A Modernist House in Norman, Oklahoma, Connects to the Surrounding Landscape
From our interview with Don and Kay Holladay
Kay: Don and I live in Norman, Oklahoma, the home of the University of Oklahoma. I am a retired public health administrator, and Don is a retired lawyer and adjunct professor at the law school. We were living in a two-story redbrick Federal-style house over by the campus and raised our family there.
When the oldest of our three children went to college at the California Institute of the Arts, we visited him frequently during his four years there. Once, we were invited to the home of the university president, and his house was the coolest thing. We learned that it was an example of Desert Modernism. It had plate-glass windows and open spaces, and we just loved it.
Don: We had in mind that for the next phase of our lives, without any children in the house, we would try something radically different. We told a real estate agent friend that we were very interested in an open-space house of some type. She said that she knew of a house that might be for sale.
I’m also an artist and have done art for as long as I have practiced law. I was very interested in paintings by Eugene Bavinger, a University of Oklahoma professor. I believe in serendipity. When we walked into the house, the first thing we saw was a huge painting by Bavinger, whose work I was just in love with at the time. The couple who owned the house, Leonard and Dianne Bernstein, had decided they wanted a change of scenery and were moving to Dallas. It all just happened.

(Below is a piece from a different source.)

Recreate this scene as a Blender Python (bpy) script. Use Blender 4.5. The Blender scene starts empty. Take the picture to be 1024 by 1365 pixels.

Kay: Walking up to the house, it is fairly underwhelming. You think, “Well, that’s kind of an interesting house,” but you only see maybe one quarter of it from the front. You don’t know about the huge acreage behind and how far back the house goes. I remember being let in, and I could hardly contain my excitement about seeing this kind of house in Norman, Oklahoma. Walking around and looking at the angles of the wood and the windows—I couldn’t even look at Don because I didn’t want to give away my feelings.
But after we left and were out of earshot, I screamed, “Oh my God, I need that house!” It was clear to me that the house also needed me because the rugged beauty of the outside needed to be seen from the inside, and it was going to take a lot of work to get the grounds in shape. I’m an outside person who likes to spend my days working in the garden and enjoying nature.
Don: We purchased the house in 2000. We knew it had been completed in 1967, but at the beginning, we were not that tuned in to the architectural history. Intuition told us not to mess with the interior and to concentrate on the outside.
At some point in time, architects we knew started telling us about the Organic Architecture movement. Leonard Bernstein had hired a professor at the University of Oklahoma, Dean Bryant Vollendorf, to design the house. Vollendorf was one of a group of area architects in the movement, the local leader of which was Bruce Goff. Frank Lloyd Wright was their guru. They used organic materials and shapes that you find in the [natural] world instead of shapes in traditional building, and they incorporated the landscape into each room. That’s what attracted us to this house. There is not a single room in the house—other than the bathrooms and the washroom—where you are not looking out. Whatever’s outside becomes part of the house.
Incredibly, Vollendorf came to visit us right before he died. He was a wild and engaging character. We had this fun three-hour conversation that was like a Socratic discussion. “What do you think about that right there—why did I design that?” he would ask. And I would have to give him an answer!
Kay: There are things that I would have designed differently. The kitchen is a semicircle, which really restricts what you can do with cabinet doors and updating appliances. In our last refreshing of the kitchen, I would have liked a double oven, but even with an architect who was familiar with this type of house, we could not figure out how to fit in today’s wider appliances without changing half the kitchen. So we didn’t do it. We’ve refinished cabinet surfaces and replaced Formica with an identical Formica.
Don: We haven’t changed anything in the house, except to add a bookcase, and it was done by one of Vollendorf’s students. And no one can tell it’s not original. It’s kind of a warm feeling to think that the house hasn’t changed in more than 50 years.
Another student of Vollendorf’s told us that he used to stand in front of the class and say, “A design’s not worth a hill of beans unless there’s a leak.” The house has a totally flat roof, so if there’s the right amount of water and the wind blows, it’s going to find a way to get in. It’s not a big deal. I just call a man that we know and say, “David, I’ve found another leak.”
Kay: We’re both activists for LGBTQ+ rights and other progressive causes and have had many committee meetings here to plan really good troublesome stuff, as Rep. John Lewis would have said. Our largest gathering was about 90 people, and it was a little cramped, but 10 to 20 people is a pretty typical size. The house tends to lend itself towards gathering and community and doing.
Don: Around 2015, we were at a meeting at the United Ministry Center, and it lost its power. I said, “Well, we live five minutes away and we’ve got a big living room—everyone can come to our house.” One of the members at the meeting was preservation architect Catherine Montgomery, who passed away in February of 2022. She had devoted her whole life to preserving buildings and championed many architecturally significant buildings in the state. She asked us if she could put the house on the National Register [of Historic Places] when it reached the 50-year mark, and she did. Under her tutelage, we became more and more interested in the architecture.
Kay: Every single day when I walk through the house and look outside, I fall in love with it all over again.